Quien sí tiene claro que Femen no es el camino es Marina Perezagua, autora de dos asombrosos libros de relatos: “Me produce vergüenza ajena el tipo de feminismo que proponen. Me parece una impostura que el instrumento de protesta sea el pecho desnudo. El mundo no se escandaliza con eso. Las guerras matan civiles cada día. El personal de paz de las Naciones Unidas viola a menores. Estas rubitas y todas las morenas que las siguen no son más que burguesas a quienes les importa más un plano bonito que cualquier causa solidaria. Sin profundizar en cuestiones de género que serían interminables, como mínimo, su actitud es fútil. No son más que una pelusa de la que en el mejor de los casos uno se ríe, y en el peor, a lo Berlusconi, se le van los ojos, obteniendo placer a costa, de nuevo, de la mujer. Me irrita bastante, por otro lado, que la mayoría tenga un bonito cuerpo. ¿Qué pasa con las anoréxicas, las que tienen celulitis, los pechos por el ombligo, las ancianas? ¿No protestan? ¿O es que solo las atractivas tienen conciencia? Estas chicas son carne de pajillero, y eso está bien, pero que no me vengan con una causa solidaria porque contradicen todo sentido feminista y humano. Desnudarse está muy bien, pero para tener sexo, tomar el sol, exhibirse, ir cómoda por la casa o el mar, entregarse, acariciarse, mirarse, admirarse... pero no para protestar. El mensaje se está escribiendo en un soporte que nadie entiende más allá del soporte en sí. Un cuerpo desnudo es un cuerpo desnudo, no un mensaje. En México los cadáveres que cuelgan de los puentes son mensajes, eso sí funciona, y aunque cruel, cumple su función comunicativa y agresora. ¿Una mujer en topless para protestar en contra de los abrigos de pieles?
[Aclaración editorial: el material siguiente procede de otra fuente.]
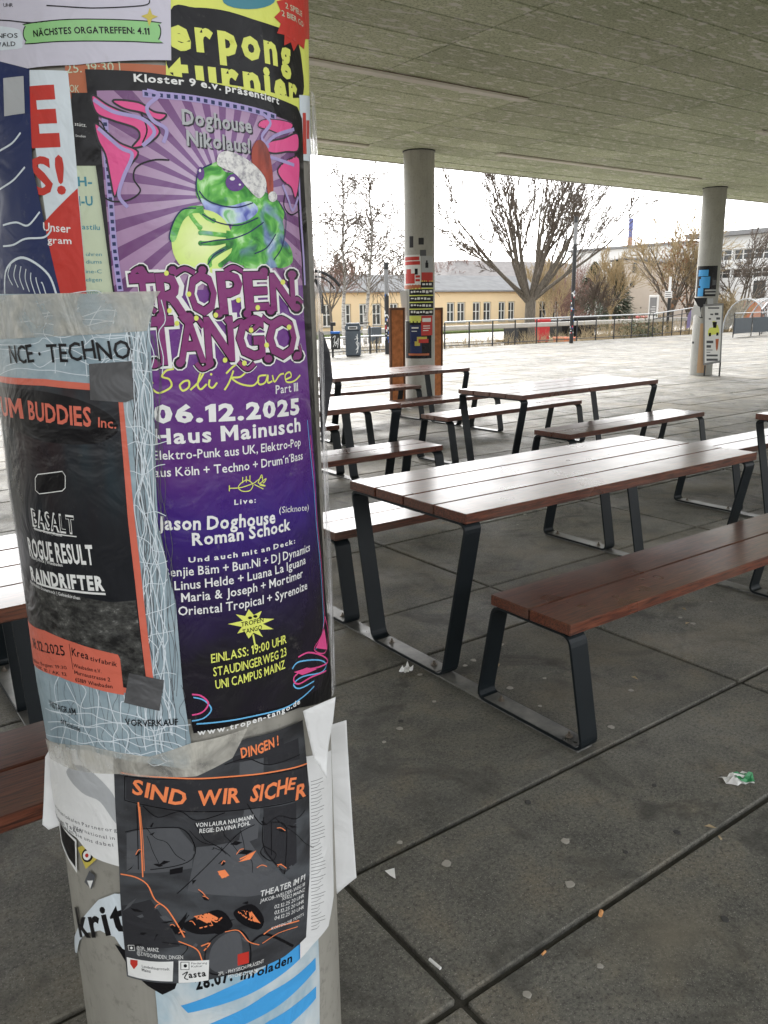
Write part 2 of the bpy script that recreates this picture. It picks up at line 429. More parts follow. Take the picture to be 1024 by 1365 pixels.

Por favor”.
La poeta y videasta peruana Tilsa Otta no está de acuerdo con esa contundencia de Perezagua: “Me parece que el objetivo es llamar la atención de los medios sobre sucesos específicos y escandalizar con sus pechos revolucionarios, pues con el revuelo que ocasionan prueban su punto: que la sociedad quiere controlar los cuerpos de los ciudadanos y sobre todo los de las mujeres, mantenerlos dóciles, cubiertos, silenciosos. Y unas tetas al aire desafían la falsa moral, revelan el temor de la autoridad a la libertad personal. Las tetas de las Femen se resisten a ser objetos de deseo, erotizados y suaves; son grandes reflectores que señalan actos de represión e injusticia. Es escandaloso, pero también divertido usar las tetas como faros”.
Si hay algo que no se le puede discutir al movimiento es que ha sabido cómo amplificar su activismo político. Y ello ha sido gracias a que, de alguna manera, ha entendido el discurso soberano de nuestros tiempos, y lo ha utilizado a sus anchas para alcanzar la celebridad. Una celebridad que quizá no ha conseguido cambiar nada, pero que algún día, apostemos lo que quieran, merecerá una retrospectiva en algún museo.